Palmistry - PAGAN (B-)

Despite being around since 2013, I’d never heard of Palmistry before June 24th. Benjy Keating, the man behind Palmistry, kept a fairly low profile, even his 2014 EP, Lil’ Gem, slipped below most radars. It wasn’t until his 2015 single, “Memory Taffeta,” that he garnered more substantial interest, and yet I remained unaware. So when I started PAGAN, purely out of curiosity, I was more than pleasantly surprised. The album is incredibly smooth, comfortably sitting within its glossy superficial sound. I’d almost liken it to a tropical pop (trop-pop?!?) version of Washed Out’s Within and Without (one of my all time favorites) mixed with SOHN’s Tremors. And while the aforementioned records’ depth can’t be matched on PAGAN, it does provide a similar serenity. Depending on who you are, the album’s consistency could either hit the spot or push you away. It doesn’t deviate from it’s simple formula, making all the songs sound fairly similar. Personally, I’ve only found comfort in that approach, letting my ears take a 36 minute break. Benjy's soft and polished vocals are used in a unique fashion, as he often mumbles his way through the track, using his voice more as a complementary sound rather than a means to connect with you through lyrics. I found the lack of articulation a plus, it allowed me to immediately lose myself in the sound, not having to concern myself with deciphering his melodic sing-speak. 

All in all, PAGAN is going to be one of my constant companions this summer; it’s light, fun, and the instrumental tracks provide great transitions throughout the record. With everything heavy that’s going on in the world, sometimes it’s nice to just throw on something uncomplicated and let it take you away, and that’s exactly what this does. 

Broods - Conscious (B)

First I’d like to applaud and commemorate Broods on a past act that, because it occurred way before this site was operational, has never been recognized. Back in 2014 they released an EP, a spectacular one might I add (Broods), and then released their debut LP without featuring any songs from said EP. Those who know me know it’s a massive pet peeve of mine to release EPs that play like album teasers filing those tracks into the debut. It messes with continuity and the feel is thrown off. I know this complaint is quite possibly only specific to me, but still, the fact that they avoided this grievance pleases me greatly. Thank you Broods, from the bottom of my heart. Now we can move forward, emotionally and in this review. 

Hailing from New Zealand, the group is comprised of siblings Caleb and Georgia Nott. Only eight months after their first release, the self titled EP, Broods dropped their debut album Evergreen (and had it not been for SOHN’s Tremors, would have held the title of best debut album of 2014). The record took off immediately, landing them opening act runs for both Ellie Goulding and Sam Smith. When I first heard it I was instantly taken, it felt like The xx on steroids, delivering an all consuming dark pop atmosphere that just made you want to move. That feeling is enhanced and pushed harder in their new record, Conscious. With Evergreen they seemed to always be straddling the line of full fledged pop and down tempo grooves. They don’t have that issue here, attacking each track with confidence, causing the flow and overall approach to feel much more defined and structured. They maintain complete control of the mood, transitioning from track to track with precision and maturity. And while it’s their more upbeat tracks that wrap you up initially (the album opener/ lead single, "Free," is perfect), it’s when they take a step back that I feel they're at their best. Tracks like “Heartlines” or the album closer and title track “Conscious” get under your skin, making you want to close your eyes and exist in the sound.
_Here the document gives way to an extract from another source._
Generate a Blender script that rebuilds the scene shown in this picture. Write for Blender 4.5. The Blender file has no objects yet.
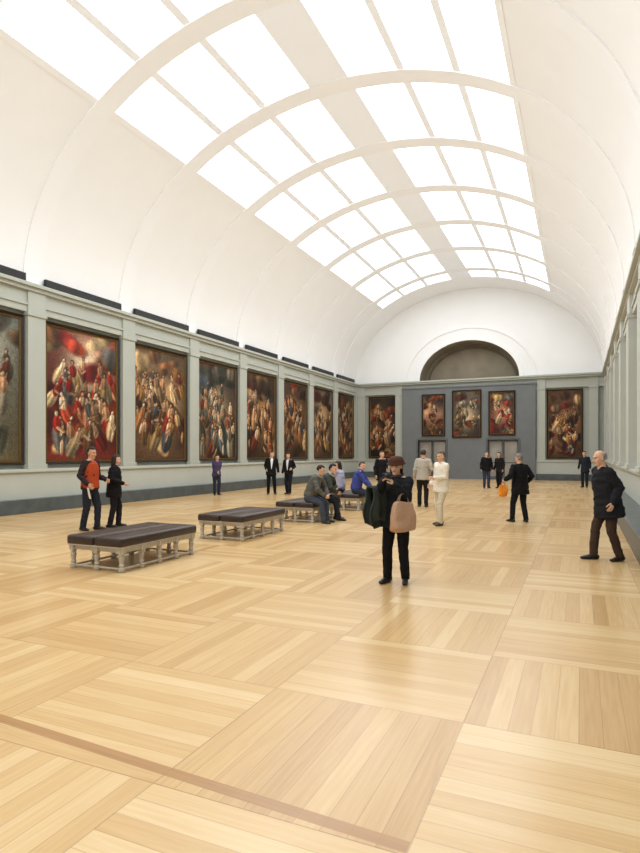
import bpy, bmesh, math, random
import numpy as np
from mathutils import Vector as V, Matrix, noise as mnoise
C = bpy.context.scene.collection
R = math.radians
PI = math.pi
bpy.context.scene.view_settings.view_transform = 'Standard'

# ------------------------------------------------------------------ materials
def lin(c):
    out = []
    for v in c[:3]:
        v = v/255.0
        out.append(v/12.92 if v <= .04045 else ((v+.055)/1.055)**2.4)
    return out
_m = {}
def mat(col, rough=.6, var=.1, scale=8.0, bump=0.0, spec=.4, stretch=None, name='surface'):
    key = (tuple(col), rough, var, scale, bump, spec, stretch)
    if key in _m: return _m[key]
    m = bpy.data.materials.new(name); m.use_nodes = True
    nt = m.node_tree; b = nt.nodes['Principled BSDF']
    c = lin(col)
    tc = nt.nodes.new('ShaderNodeTexCoord'); n = nt.nodes.new('ShaderNodeTexNoise')
    n.inputs['Scale'].default_value = scale; n.inputs['Detail'].default_value = 4
    if stretch:
        mp = nt.nodes.new('ShaderNodeMapping'); mp.inputs['Scale'].default_value = stretch
        nt.links.new(tc.outputs['Object'], mp.inputs['Vector']); nt.links.new(mp.outputs[0], n.inputs['Vector'])
    else: nt.links.new(tc.outputs['Object'], n.inputs['Vector'])
    r = nt.nodes.new('ShaderNodeValToRGB')
    r.color_ramp.elements[0].position = .3; r.color_ramp.elements[1].position = .7
    r.color_ramp.elements[0].color = [max(0, x*(1-var)) for x in c]+[1]
    r.color_ramp.elements[1].color = [min(1, x*(1+var)) for x in c]+[1]
    nt.links.new(n.outputs['Fac'], r.inputs['Fac']); nt.links.new(r.outputs['Color'], b.inputs['Base Color'])
    b.inputs['Roughness'].default_value = rough; b.inputs['Specular IOR Level'].default_value = spec
    if bump:
        bp = nt.nodes.new('ShaderNodeBump'); bp.inputs['Strength'].default_value = bump; bp.inputs['Distance'].default_value = .02
        nt.links.new(n.outputs['Fac'], bp.inputs['Height']); nt.links.new(bp.outputs[0], b.inputs['Normal'])
    _m[key] = m
    return m
def fabric(col): return mat(col, .88, .1, 60.0, .12, .15, name='fabric')
def skin(col): return mat(col, .55, .06, 14.0, 0, .3, name='skin')

VAULT = mat((237, 238, 238), .85, .01, 1.2, name='vault_plaster')
RIB = mat((238, 239, 240), .85, .006, 1.2, name='rib_plaster')
SPINE = mat((240, 244, 249), .85, .004, 1.2, name='spine_plaster')
SAGE = mat((174, 178, 169), .7, .03, 1.5, name='sage_paint')
SAGE2 = mat((160, 164, 156), .7, .03, 1.5, name='sage_wall_paint')
DADO = mat((182, 186, 177), .6, .03, 1.5, name='dado_paint')
PALE = mat((186, 189, 181), .7, .03, 1.5, name='pale_pilaster_paint')
SLATE = mat((80, 87, 89), .35, .2, 3.0, .0, name='slate_marble')
BLUEG = mat((111, 115, 117), .75, .05, 2.0, name='blue_grey_paint')
OLIVE = mat((140, 130, 112), .8, .14, 1.0, name='niche_paint')
BLACK = mat((22, 21, 20), .5, .2, 5.0, name='black_metal')
FRAME = mat((38, 30, 24), .4, .25, 12.0, name='dark_frame_wood')
GOLD = mat((120, 92, 48), .4, .25, 20.0, name='gilt')
LEATHER = mat((54, 41, 37), .38, .18, 14.0, .25, name='leather')
PALEW = mat((178, 169, 154), .6, .16, 10.0, .1, stretch=(4, 4, .6), name='pale_wood')
GLASSD = mat((148, 144, 136), .12, .25, 1.2, name='door_glass')
DOORF = mat((90, 92, 92), .4, .1, 5, name='door_frame')

def glow(strength):
    m = bpy.data.materials.new('skylight_glass'); m.use_nodes = True
    nt = m.node_tree; nt.nodes.clear()
    o = nt.nodes.new('ShaderNodeOutputMaterial'); e = nt.nodes.new('ShaderNodeEmission')
    tc = nt.nodes.new('ShaderNodeTexCoord'); n = nt.nodes.new('ShaderNodeTexNoise'); n.inputs['Scale'].default_value = .4
    r = nt.nodes.new('ShaderNodeValToRGB')
    r.color_ramp.elements[0].color = (.94, .975, 1, 1); r.color_ramp.elements[1].color = (.97, .985, 1, 1)
    nt.links.new(tc.outputs['Object'], n.inputs['Vector']); nt.links.new(n.outputs['Fac'], r.inputs['Fac'])
    nt.links.new(r.outputs[0], e.inputs['Color']); e.inputs['Strength'].default_value = strength
    nt.links.new(e.outputs[0], o.inputs['Surface'])
    return m
PANE = glow(4.3)

def parquet():
    m = bpy.data.materials.new('oak_parquet'); m.use_nodes = True
    nt = m.node_tree; N = nt.nodes; L = nt.links; b = N['Principled BSDF']
    def mth(op, a, c=None, d=None):
        n = N.new('ShaderNodeMath'); n.operation = op
        for i, x in enumerate((a, c, d)):
            if x is None: continue
            if isinstance(x, (int, float)): n.inputs[i].default_value = x
            else: L.new(x, n.inputs[i])
        return n.outputs[0]
    g = N.new('ShaderNodeNewGeometry'); sp = N.new('ShaderNodeSeparateXYZ'); L.new(g.outputs['Position'], sp.inputs[0])
    S = 1.28; W = S/10
    x = mth('ADD', sp.outputs[0], .65+S*40); y = mth('ADD', sp.outputs[1], -2.3+S*40)
    i = mth('FLOOR', mth('DIVIDE', x, S)); j = mth('FLOOR', mth('DIVIDE', y, S))
    c = mth('MODULO', mth('ADD', i, j), 2.0)
    ci = mth('SUBTRACT', 1.0, c)
    def mix(a, bb): return mth('ADD', mth('MULTIPLY', a, ci), mth('MULTIPLY', bb, c))
    al = mix(x, y); ac = mix(y, x)
    pid = mth('FLOOR', mth('DIVIDE', ac, W))
    cv = N.new('ShaderNodeCombineXYZ'); L.new(pid, cv.inputs[0]); L.new(i, cv.inputs[1]); L.new(j, cv.inputs[2])
    wn = N.new('ShaderNodeTexWhiteNoise'); wn.noise_dimensions = '3D'; L.new(cv.outputs[0], wn.inputs['Vector'])
    cv2 = N.new('ShaderNodeCombineXYZ'); L.new(i, cv2.inputs[0]); L.new(j, cv2.inputs[1])
    wn2 = N.new('ShaderNodeTexWhiteNoise'); wn2.noise_dimensions = '3D'; L.new(cv2.outputs[0], wn2.inputs['Vector'])
    gv = N.new('ShaderNodeCombineXYZ'); L.new(mth('MULTIPLY', al, 2.0), gv.inputs[0]); L.new(mth('MULTIPLY', ac, 44.0), gv.inputs[1]); L.new(pid, gv.inputs[2])
    gn = N.new('ShaderNodeTexNoise'); gn.inputs['Scale'].default_value = 1.0; gn.inputs['Detail'].default_value = 5; gn.inputs['Distortion'].default_value = .6
    L.new(gv.outputs[0], gn.inputs['Vector'])
    f = mth('ADD', mth('ADD', mth('MULTIPLY', wn.outputs['Value'], .32), mth('MULTIPLY', wn2.outputs['Value'], .22)), mth('MULTIPLY', gn.outputs['Fac'], .44))
    f = mth('SUBTRACT', f, mth('MULTIPLY', c, .05))
    r = N.new('ShaderNodeValToRGB'); e = r.color_ramp.elements
    e[0].position = .12; e[0].color = lin((183, 145, 94))+[1]
    e[1].position = .92; e[1].color = lin((228, 204, 160))+[1]
    k = e.new(.5); k.color = lin((208, 174, 122))+[1]
    L.new(f, r.inputs['Fac'])
    fr = mth('FRACT', mth('DIVIDE', ac, W)); seam = mth('LESS_THAN', fr, .035)
    fx = mth('FRACT', mth('DIVIDE', x, S)); fy = mth('FRACT', mth('DIVIDE', y, S))
    s2 = mth('MAXIMUM', mth('LESS_THAN', fx, .006), mth('LESS_THAN', fy, .006))
    sm = mth('MAXIMUM', mth('MULTIPLY', seam, .34), mth('MULTIPLY', s2, .42))
    mx = N.new('ShaderNodeMixRGB'); L.new(sm, mx.inputs[0]); L.new(r.outputs[0], mx.inputs[1]); mx.inputs[2].default_value = lin((116, 78, 44))+[1]
    # solid header board across the room
    ys = mth('ADD', sp.outputs[1], mth('MULTIPLY', sp.outputs[0], .05))
    st = mth('MULTIPLY', mth('GREATER_THAN', ys, 2.285), mth('LESS_THAN', ys, 2.36))
    st = mth('MULTIPLY', st, mth('LESS_THAN', sp.outputs[0], -.65))
    hv = N.new('ShaderNodeCombineXYZ'); L.new(mth('MULTIPLY', sp.outputs[0], 2.0), hv.inputs[0]); L.new(mth('MULTIPLY', ys, 60.0), hv.inputs[1])
    hn = N.new('ShaderNodeTexNoise'); hn.inputs['Detail'].default_value = 4; hn.inputs['Scale'].default_value = 1; L.new(hv.outputs[0], hn.inputs['Vector'])
    hr = N.new('ShaderNodeValToRGB'); hr.color_ramp.elements[0].color = lin((146, 104, 60))+[1]; hr.color_ramp.elements[1].color = lin((184, 140, 90))+[1]; L.new(hn.outputs['Fac'], hr.inputs['Fac'])
    mx2 = N.new('ShaderNodeMixRGB'); L.new(mth('MULTIPLY', st, .9), mx2.inputs[0]); L.new(mx.outputs[0], mx2.inputs[1]); L.new(hr.outputs[0], mx2.inputs[2])
    L.new(mx2.outputs[0], b.inputs['Base Color'])
    b.inputs['Roughness'].default_value = .25; b.inputs['Specular IOR Level'].default_value = .5
    bp = N.new('ShaderNodeBump'); bp.inputs['Strength'].default_value = .12; bp.inputs['Distance'].default_value = .004
    L.new(gn.outputs['Fac'], bp.inputs['Height']); L.new(bp.outputs[0], b.inputs['Normal'])
    return m
OAK = parquet()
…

They have this contradictory loud but soft approach to their sound that, while it was definitely present the first time around, has matured a great deal with Conscious. It allows the album to work on multiple levels and within a wider range of emotions. That may not seem like a major plus to you, but for me, albums with versatility are royalty. This record both lifts and calms me, makes me think but also makes me want to dance. I dig it. 

Conscious is an improvement on every level for me, it’s easy to see that they’ve grown as artists in all aspects of their craft, from the way they build their tracks, to the instrumentation within, to the lyricism, everything has matured. The song I was going to choose to represent the album, and my instant favorite from the record, is called “All Of Your Glory.” It's a beautiful cry of love to someone when things feel distant; the simplified approach lets you fully focus on the words as the music calms you (think "Hamburg Song" from Keane). However, due to the nature of the song I think it’d be best to include a second track, so you could get a feel for what the rest of the album is like, so I’m also choosing the aforementioned title track, “Conscious,” the track they said is the one they’re most excited to play live. I love this record, and it gets better every time I listen, don’t skip it.